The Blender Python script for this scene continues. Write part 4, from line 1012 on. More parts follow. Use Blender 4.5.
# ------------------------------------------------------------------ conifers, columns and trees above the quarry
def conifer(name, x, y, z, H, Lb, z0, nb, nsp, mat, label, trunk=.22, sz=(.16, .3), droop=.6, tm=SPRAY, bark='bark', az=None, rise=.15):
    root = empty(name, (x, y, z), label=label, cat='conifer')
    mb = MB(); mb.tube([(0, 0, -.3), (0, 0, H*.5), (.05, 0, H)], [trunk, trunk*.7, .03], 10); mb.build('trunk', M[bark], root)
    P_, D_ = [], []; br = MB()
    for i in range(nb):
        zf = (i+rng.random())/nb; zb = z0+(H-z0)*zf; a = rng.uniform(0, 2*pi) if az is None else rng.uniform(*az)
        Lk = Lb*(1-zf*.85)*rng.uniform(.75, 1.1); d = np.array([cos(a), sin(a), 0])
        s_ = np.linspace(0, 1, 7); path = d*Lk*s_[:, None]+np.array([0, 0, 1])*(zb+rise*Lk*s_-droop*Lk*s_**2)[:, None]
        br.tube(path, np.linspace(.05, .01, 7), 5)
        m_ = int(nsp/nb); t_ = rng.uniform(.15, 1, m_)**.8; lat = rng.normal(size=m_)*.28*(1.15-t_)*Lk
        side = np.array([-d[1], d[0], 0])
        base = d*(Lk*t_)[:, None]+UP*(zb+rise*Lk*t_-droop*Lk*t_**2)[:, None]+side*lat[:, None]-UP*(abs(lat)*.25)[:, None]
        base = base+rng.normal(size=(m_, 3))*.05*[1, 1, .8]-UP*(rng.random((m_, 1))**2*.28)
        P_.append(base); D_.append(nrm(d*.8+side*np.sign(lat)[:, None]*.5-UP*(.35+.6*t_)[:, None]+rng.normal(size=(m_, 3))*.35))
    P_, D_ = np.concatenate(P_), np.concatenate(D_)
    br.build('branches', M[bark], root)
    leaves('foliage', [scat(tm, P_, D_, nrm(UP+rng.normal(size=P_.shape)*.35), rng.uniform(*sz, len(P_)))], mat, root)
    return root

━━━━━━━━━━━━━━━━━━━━

■ **Instructions to follow**
Copy all of the data exactly.

■ **Answer for the task**
The Blender Python script for this scene continues. Write part 4, from line 1012 on. More parts follow. Use Blender 4.5.
# ------------------------------------------------------------------ conifers, columns and trees above the quarry
def conifer(name, x, y, z, H, Lb, z0, nb, nsp, mat, label, trunk=.22, sz=(.16, .3), droop=.6, tm=SPRAY, bark='bark', az=None, rise=.15):
    root = empty(name, (x, y, z), label=label, cat='conifer')
    mb = MB(); mb.tube([(0, 0, -.3), (0, 0, H*.5), (.05, 0, H)], [trunk, trunk*.7, .03], 10); mb.build('trunk', M[bark], root)
    P_, D_ = [], []; br = MB()
    for i in range(nb):
        zf = (i+rng.random())/nb; zb = z0+(H-z0)*zf; a = rng.uniform(0, 2*pi) if az is None else rng.uniform(*az)
        Lk = Lb*(1-zf*.85)*rng.uniform(.75, 1.1); d = np.array([cos(a), sin(a), 0])
        s_ = np.linspace(0, 1, 7); path = d*Lk*s_[:, None]+np.array([0, 0, 1])*(zb+rise*Lk*s_-droop*Lk*s_**2)[:, None]
        br.tube(path, np.linspace(.05, .01, 7), 5)
        m_ = int(nsp/nb); t_ = rng.uniform(.15, 1, m_)**.8; lat = rng.normal(size=m_)*.28*(1.15-t_)*Lk
        side = np.array([-d[1], d[0], 0])
        base = d*(Lk*t_)[:, None]+UP*(zb+rise*Lk*t_-droop*Lk*t_**2)[:, None]+side*lat[:, None]-UP*(abs(lat)*.25)[:, None]
        base = base+rng.normal(size=(m_, 3))*.05*[1, 1, .8]-UP*(rng.random((m_, 1))**2*.28)
        P_.append(base); D_.append(nrm(d*.8+side*np.sign(lat)[:, None]*.5-UP*(.35+.6*t_)[:, None]+rng.normal(size=(m_, 3))*.35))
    P_, D_ = np.concatenate(P_), np.concatenate(D_)
    br.build('branches', M[bark], root)
    leaves('foliage', [scat(tm, P_, D_, nrm(UP+rng.normal(size=P_.shape)*.35), rng.uniform(*sz, len(P_)))], mat, root)
    return root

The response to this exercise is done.